The Cory Report is as much an indictment of the SDLP as it is of British policy. Instead of acting as a catalyst for change within the policing system and on the policing board, the SDLP has become part of the system. It has failed to hold to account those human rights abusers who moved from the RUC directly into the PSNI. It has failed to advocate or demand the expulsion of human rights abusers from the PSNI. It has failed to challenge the structures, individuals and continuing culture of collusion.

Many of those who ran and carried through this strategy of administrative collusion and state-sponsored killing still serve British interests in the Special Branch, in MI5 and within the political and bureaucratic structures which established and protect those involved.

The SDLP made a fundamental mistake three years ago of signing up to these policing arrangements.
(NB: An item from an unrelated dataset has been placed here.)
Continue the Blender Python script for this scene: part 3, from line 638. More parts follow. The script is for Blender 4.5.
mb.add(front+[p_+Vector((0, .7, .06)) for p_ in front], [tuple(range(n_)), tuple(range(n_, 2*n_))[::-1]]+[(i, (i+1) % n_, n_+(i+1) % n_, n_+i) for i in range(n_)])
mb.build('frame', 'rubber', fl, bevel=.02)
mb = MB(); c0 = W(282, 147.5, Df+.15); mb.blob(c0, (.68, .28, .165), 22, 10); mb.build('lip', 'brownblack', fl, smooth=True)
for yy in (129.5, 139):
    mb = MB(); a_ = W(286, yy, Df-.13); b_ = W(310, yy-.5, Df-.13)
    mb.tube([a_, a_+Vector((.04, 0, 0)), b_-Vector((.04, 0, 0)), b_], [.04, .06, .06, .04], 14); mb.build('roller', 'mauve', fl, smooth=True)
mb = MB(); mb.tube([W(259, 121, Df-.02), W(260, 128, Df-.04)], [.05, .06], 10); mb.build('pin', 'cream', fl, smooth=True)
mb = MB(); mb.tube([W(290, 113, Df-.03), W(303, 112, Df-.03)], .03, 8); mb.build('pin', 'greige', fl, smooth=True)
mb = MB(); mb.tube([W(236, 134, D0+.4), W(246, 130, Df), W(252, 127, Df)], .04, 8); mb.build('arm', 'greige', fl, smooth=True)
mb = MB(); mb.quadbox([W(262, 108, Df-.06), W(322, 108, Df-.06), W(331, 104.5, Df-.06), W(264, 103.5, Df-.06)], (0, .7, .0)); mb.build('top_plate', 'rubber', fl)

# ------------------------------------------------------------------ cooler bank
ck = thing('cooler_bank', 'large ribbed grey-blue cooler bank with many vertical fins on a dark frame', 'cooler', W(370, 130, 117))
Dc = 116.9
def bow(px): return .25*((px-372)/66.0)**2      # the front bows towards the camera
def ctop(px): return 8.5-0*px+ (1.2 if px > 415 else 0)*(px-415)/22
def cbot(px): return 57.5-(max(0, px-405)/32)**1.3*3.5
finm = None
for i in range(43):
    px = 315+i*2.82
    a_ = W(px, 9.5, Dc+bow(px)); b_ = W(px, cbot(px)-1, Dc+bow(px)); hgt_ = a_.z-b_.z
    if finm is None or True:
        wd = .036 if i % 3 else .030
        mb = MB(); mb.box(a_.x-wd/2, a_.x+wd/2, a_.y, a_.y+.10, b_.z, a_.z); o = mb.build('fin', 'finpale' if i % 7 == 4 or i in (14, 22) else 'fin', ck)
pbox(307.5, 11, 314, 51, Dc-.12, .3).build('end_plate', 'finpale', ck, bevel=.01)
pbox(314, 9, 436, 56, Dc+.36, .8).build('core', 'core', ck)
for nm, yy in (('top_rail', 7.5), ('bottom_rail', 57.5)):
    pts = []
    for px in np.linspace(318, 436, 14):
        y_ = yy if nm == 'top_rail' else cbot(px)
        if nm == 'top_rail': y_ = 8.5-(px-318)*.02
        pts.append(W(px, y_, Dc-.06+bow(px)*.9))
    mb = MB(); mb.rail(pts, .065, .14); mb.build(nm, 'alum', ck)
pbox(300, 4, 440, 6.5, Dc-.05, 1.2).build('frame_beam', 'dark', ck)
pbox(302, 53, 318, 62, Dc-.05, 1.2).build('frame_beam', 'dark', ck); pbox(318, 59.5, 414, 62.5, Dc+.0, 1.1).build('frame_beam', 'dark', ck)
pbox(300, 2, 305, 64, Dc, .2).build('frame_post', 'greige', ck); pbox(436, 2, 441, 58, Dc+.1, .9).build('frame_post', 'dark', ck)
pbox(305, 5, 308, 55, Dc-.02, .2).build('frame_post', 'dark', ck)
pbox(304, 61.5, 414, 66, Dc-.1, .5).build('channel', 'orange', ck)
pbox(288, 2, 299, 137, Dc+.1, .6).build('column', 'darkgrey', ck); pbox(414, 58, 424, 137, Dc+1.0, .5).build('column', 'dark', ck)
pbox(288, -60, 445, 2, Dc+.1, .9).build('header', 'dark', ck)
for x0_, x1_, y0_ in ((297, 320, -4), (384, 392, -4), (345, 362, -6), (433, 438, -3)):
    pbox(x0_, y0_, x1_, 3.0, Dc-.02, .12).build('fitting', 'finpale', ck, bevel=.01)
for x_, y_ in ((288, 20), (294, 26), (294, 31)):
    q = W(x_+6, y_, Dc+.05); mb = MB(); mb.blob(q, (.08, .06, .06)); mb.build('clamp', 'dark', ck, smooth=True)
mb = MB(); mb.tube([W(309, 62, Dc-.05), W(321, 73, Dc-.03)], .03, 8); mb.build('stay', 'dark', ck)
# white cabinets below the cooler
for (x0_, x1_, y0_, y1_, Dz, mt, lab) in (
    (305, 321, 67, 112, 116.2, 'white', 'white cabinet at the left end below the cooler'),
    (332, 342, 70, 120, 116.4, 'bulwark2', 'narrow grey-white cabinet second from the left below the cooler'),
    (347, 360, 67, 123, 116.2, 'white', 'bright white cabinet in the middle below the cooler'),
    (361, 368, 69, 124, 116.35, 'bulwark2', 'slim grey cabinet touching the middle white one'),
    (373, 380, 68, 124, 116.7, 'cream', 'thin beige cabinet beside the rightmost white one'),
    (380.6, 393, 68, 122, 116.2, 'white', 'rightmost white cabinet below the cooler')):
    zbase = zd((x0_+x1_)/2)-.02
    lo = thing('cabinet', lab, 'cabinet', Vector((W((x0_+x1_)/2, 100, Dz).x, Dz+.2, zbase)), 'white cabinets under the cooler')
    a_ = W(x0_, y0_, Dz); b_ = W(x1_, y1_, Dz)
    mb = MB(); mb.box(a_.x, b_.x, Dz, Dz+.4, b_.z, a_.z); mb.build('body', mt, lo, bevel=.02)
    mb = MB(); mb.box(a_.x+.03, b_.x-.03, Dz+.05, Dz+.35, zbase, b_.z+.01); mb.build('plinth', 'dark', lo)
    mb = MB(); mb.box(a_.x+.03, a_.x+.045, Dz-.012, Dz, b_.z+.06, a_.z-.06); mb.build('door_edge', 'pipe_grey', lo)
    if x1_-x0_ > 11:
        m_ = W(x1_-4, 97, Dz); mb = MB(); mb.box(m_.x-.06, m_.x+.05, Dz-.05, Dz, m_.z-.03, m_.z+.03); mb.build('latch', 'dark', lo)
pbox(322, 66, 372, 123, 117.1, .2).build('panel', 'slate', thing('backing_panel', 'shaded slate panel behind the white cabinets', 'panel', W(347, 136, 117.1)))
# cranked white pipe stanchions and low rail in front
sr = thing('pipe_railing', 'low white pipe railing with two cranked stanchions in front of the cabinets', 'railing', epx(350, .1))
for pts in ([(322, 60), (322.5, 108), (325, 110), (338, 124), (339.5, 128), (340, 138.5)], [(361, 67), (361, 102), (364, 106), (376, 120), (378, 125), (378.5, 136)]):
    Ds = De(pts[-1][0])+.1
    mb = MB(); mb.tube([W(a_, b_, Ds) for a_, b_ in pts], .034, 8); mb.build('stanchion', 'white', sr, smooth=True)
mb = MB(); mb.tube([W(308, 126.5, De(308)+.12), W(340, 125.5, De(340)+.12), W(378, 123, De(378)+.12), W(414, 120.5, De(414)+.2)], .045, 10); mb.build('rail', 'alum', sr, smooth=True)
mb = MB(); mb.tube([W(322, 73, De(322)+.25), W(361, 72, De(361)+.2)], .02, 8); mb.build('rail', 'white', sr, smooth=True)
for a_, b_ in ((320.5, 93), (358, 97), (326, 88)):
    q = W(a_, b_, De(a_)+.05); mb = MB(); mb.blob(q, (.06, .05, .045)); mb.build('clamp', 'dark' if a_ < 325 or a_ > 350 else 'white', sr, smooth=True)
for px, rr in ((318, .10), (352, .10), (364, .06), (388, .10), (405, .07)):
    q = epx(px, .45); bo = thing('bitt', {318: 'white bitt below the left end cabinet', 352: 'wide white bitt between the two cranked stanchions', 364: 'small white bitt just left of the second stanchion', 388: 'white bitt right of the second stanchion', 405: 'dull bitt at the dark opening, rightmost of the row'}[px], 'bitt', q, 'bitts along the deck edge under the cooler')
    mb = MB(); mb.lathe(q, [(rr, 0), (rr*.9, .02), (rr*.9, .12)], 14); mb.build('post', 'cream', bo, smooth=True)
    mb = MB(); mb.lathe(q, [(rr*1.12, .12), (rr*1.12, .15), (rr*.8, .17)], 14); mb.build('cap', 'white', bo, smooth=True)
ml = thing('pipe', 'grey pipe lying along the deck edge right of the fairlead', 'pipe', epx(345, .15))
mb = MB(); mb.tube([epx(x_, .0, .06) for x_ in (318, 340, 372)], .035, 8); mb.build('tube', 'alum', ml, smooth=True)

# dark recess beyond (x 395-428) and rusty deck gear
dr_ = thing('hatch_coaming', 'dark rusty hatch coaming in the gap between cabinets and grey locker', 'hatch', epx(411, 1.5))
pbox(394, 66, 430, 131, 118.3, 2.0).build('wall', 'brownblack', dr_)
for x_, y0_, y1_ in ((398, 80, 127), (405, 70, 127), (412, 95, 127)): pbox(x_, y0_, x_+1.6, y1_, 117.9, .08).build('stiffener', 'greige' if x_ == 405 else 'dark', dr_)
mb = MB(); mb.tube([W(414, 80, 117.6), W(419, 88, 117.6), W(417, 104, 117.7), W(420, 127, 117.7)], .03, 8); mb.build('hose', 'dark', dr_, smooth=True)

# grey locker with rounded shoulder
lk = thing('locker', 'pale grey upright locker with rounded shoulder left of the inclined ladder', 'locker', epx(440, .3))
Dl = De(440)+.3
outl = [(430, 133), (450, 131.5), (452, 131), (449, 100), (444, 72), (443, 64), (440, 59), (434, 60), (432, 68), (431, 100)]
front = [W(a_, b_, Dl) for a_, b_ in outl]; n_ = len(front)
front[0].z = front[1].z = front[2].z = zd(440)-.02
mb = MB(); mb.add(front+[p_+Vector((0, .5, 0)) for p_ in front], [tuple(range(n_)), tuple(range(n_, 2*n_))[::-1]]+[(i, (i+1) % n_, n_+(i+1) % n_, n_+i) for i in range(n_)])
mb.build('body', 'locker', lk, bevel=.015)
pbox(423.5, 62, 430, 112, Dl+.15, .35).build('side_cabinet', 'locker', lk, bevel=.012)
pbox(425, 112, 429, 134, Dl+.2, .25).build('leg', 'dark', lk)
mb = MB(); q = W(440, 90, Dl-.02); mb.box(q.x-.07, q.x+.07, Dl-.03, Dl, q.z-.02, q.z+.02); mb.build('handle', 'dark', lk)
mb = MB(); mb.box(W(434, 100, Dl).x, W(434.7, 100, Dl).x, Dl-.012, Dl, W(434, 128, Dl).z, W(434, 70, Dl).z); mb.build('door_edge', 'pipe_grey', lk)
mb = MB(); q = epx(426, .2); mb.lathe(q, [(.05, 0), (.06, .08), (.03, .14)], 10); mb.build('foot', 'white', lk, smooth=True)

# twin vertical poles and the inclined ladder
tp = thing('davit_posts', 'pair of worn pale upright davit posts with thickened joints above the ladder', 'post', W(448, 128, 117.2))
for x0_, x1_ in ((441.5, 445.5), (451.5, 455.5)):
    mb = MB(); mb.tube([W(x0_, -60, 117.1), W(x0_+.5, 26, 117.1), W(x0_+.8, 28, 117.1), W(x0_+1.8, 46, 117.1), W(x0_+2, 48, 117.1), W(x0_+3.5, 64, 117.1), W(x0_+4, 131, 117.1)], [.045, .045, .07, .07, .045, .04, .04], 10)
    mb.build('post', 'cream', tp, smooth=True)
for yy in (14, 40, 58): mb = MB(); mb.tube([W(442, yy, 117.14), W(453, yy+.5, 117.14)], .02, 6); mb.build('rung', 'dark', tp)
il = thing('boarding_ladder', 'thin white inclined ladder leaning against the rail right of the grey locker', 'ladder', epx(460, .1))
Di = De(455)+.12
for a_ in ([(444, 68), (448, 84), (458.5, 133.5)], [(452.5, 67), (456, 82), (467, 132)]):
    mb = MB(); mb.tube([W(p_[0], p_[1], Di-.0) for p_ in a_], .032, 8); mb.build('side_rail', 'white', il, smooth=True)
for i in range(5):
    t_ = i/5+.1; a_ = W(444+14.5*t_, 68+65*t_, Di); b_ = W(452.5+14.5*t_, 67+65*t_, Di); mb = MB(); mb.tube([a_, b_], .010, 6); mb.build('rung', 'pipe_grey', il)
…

By its policy the SDLP is failing all of those who supported the demand within the Good Friday Agreement for a new beginning to policing.

When Alasdair McDonnell writes in the Irish News under the headline "Only the paramilitary criminal fears the police" he unintentionally highlights the reality, thus far, that Special Branch, MI5, British military intelligence and senior British government officials -- all of whom were involved in collusion or attempting to cover it up -- have nothing to fear from the police. And isn't that the problem?

I have continually said that those nationalists in places like north Belfast who have suffered from bad policing over the years want proper policing most. However, they are not naive. Sinn Fein is striving to achieve a politically neutral, civic policing service, which will be representative of all sections of the community. The SDLP jumped too soon and accepted too little. We will not.